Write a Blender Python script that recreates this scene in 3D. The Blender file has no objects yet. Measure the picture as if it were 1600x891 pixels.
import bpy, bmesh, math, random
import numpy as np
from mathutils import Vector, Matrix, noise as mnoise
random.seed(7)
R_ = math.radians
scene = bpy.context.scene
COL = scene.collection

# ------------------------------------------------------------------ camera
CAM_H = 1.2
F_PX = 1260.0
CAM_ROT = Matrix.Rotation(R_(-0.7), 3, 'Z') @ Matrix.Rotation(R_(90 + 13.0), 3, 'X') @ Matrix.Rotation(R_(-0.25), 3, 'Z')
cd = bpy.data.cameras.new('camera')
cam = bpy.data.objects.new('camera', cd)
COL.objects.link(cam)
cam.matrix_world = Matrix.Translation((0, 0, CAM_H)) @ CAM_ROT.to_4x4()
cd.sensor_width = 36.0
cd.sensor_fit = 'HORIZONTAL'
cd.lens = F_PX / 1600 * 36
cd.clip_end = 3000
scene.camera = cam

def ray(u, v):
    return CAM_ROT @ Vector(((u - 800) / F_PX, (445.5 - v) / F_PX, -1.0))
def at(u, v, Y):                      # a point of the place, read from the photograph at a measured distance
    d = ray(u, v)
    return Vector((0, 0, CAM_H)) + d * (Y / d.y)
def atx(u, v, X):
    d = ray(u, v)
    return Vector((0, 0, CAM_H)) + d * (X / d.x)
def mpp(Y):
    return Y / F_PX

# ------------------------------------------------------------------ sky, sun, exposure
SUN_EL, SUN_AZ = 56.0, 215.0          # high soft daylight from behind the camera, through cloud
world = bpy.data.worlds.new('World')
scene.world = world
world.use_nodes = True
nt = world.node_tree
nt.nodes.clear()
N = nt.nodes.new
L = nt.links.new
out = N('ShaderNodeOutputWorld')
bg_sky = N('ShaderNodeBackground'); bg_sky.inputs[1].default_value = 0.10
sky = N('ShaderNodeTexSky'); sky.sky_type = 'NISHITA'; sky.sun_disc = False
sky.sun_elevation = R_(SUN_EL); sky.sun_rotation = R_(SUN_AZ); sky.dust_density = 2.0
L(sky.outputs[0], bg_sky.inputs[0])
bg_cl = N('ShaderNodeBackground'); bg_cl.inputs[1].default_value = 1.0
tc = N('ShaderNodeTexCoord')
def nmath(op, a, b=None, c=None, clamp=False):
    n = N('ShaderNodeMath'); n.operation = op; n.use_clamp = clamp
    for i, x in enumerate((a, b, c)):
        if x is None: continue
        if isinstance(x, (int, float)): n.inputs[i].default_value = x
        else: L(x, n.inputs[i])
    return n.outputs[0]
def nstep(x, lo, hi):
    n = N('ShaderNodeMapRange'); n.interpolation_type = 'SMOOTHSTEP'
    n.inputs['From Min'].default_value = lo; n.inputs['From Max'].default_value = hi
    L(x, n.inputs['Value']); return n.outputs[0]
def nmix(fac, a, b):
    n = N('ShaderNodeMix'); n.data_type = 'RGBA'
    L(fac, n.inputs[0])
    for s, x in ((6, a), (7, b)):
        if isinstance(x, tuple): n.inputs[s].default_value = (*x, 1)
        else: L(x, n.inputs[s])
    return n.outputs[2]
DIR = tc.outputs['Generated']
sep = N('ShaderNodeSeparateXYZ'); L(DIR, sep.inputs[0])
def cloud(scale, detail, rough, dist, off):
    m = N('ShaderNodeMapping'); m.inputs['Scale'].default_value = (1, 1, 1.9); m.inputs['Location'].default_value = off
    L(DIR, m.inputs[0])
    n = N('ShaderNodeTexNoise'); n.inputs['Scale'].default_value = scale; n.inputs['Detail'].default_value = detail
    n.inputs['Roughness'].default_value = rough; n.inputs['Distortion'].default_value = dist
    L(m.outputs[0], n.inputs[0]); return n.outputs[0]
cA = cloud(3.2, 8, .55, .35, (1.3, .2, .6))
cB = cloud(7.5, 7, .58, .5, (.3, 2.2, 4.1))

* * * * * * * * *

## STATED EXERCISE
Print the material above verbatim, first line through the line containing "scene.camera = cam", both included.

## ANSWER FOR THIS EXERCISE
Write a Blender Python script that recreates this scene in 3D. The Blender file has no objects yet. Measure the picture as if it were 1600x891 pixels.
import bpy, bmesh, math, random
import numpy as np
from mathutils import Vector, Matrix, noise as mnoise
random.seed(7)
R_ = math.radians
scene = bpy.context.scene
COL = scene.collection

# ------------------------------------------------------------------ camera
CAM_H = 1.2
F_PX = 1260.0
CAM_ROT = Matrix.Rotation(R_(-0.7), 3, 'Z') @ Matrix.Rotation(R_(90 + 13.0), 3, 'X') @ Matrix.Rotation(R_(-0.25), 3, 'Z')
cd = bpy.data.cameras.new('camera')
cam = bpy.data.objects.new('camera', cd)
COL.objects.link(cam)
cam.matrix_world = Matrix.Translation((0, 0, CAM_H)) @ CAM_ROT.to_4x4()
cd.sensor_width = 36.0
cd.sensor_fit = 'HORIZONTAL'
cd.lens = F_PX / 1600 * 36
cd.clip_end = 3000
scene.camera = cam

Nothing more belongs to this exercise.